> [Given material]
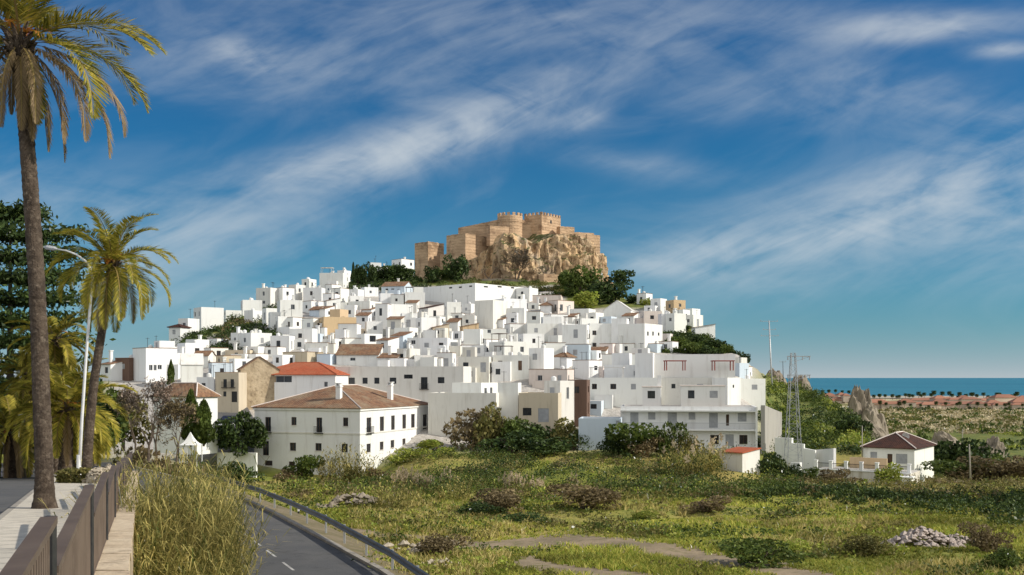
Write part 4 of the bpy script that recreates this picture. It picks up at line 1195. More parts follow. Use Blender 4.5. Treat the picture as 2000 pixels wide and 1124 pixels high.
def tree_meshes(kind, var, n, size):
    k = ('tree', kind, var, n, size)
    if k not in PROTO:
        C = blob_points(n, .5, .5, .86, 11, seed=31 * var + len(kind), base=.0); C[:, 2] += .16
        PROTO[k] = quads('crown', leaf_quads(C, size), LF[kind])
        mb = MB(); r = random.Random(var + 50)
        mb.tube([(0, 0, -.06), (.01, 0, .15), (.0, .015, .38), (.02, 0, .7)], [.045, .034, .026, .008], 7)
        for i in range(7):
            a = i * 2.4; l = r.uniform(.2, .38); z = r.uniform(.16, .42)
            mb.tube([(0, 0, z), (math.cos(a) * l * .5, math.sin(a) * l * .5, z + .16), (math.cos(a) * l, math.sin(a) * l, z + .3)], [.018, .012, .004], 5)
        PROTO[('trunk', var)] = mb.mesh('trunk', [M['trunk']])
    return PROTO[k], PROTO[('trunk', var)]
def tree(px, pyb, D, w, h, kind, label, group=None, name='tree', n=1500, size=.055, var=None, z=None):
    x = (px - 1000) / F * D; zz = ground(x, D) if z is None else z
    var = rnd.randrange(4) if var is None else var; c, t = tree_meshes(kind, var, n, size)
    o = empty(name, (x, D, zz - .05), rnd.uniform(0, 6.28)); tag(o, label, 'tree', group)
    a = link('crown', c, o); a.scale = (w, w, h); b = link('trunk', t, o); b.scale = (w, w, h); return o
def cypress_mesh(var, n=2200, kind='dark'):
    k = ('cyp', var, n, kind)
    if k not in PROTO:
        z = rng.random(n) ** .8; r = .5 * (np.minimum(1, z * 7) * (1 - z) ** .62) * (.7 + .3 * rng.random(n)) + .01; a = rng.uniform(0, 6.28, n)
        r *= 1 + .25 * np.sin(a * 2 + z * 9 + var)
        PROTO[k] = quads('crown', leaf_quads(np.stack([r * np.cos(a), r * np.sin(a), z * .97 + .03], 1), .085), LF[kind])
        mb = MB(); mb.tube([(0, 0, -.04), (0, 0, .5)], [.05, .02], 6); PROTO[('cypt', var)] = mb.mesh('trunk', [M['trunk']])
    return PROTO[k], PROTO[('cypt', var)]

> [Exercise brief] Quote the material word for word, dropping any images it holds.

> [Response]
Write part 4 of the bpy script that recreates this picture. It picks up at line 1195. More parts follow. Use Blender 4.5. Treat the picture as 2000 pixels wide and 1124 pixels high.
def tree_meshes(kind, var, n, size):
    k = ('tree', kind, var, n, size)
    if k not in PROTO:
        C = blob_points(n, .5, .5, .86, 11, seed=31 * var + len(kind), base=.0); C[:, 2] += .16
        PROTO[k] = quads('crown', leaf_quads(C, size), LF[kind])
        mb = MB(); r = random.Random(var + 50)
        mb.tube([(0, 0, -.06), (.01, 0, .15), (.0, .015, .38), (.02, 0, .7)], [.045, .034, .026, .008], 7)
        for i in range(7):
            a = i * 2.4; l = r.uniform(.2, .38); z = r.uniform(.16, .42)
            mb.tube([(0, 0, z), (math.cos(a) * l * .5, math.sin(a) * l * .5, z + .16), (math.cos(a) * l, math.sin(a) * l, z + .3)], [.018, .012, .004], 5)
        PROTO[('trunk', var)] = mb.mesh('trunk', [M['trunk']])
    return PROTO[k], PROTO[('trunk', var)]
def tree(px, pyb, D, w, h, kind, label, group=None, name='tree', n=1500, size=.055, var=None, z=None):
    x = (px - 1000) / F * D; zz = ground(x, D) if z is None else z
    var = rnd.randrange(4) if var is None else var; c, t = tree_meshes(kind, var, n, size)
    o = empty(name, (x, D, zz - .05), rnd.uniform(0, 6.28)); tag(o, label, 'tree', group)
    a = link('crown', c, o); a.scale = (w, w, h); b = link('trunk', t, o); b.scale = (w, w, h); return o
def cypress_mesh(var, n=2200, kind='dark'):
    k = ('cyp', var, n, kind)
    if k not in PROTO:
        z = rng.random(n) ** .8; r = .5 * (np.minimum(1, z * 7) * (1 - z) ** .62) * (.7 + .3 * rng.random(n)) + .01; a = rng.uniform(0, 6.28, n)
        r *= 1 + .25 * np.sin(a * 2 + z * 9 + var)
        PROTO[k] = quads('crown', leaf_quads(np.stack([r * np.cos(a), r * np.sin(a), z * .97 + .03], 1), .085), LF[kind])
        mb = MB(); mb.tube([(0, 0, -.04), (0, 0, .5)], [.05, .02], 6); PROTO[('cypt', var)] = mb.mesh('trunk', [M['trunk']])
    return PROTO[k], PROTO[('cypt', var)]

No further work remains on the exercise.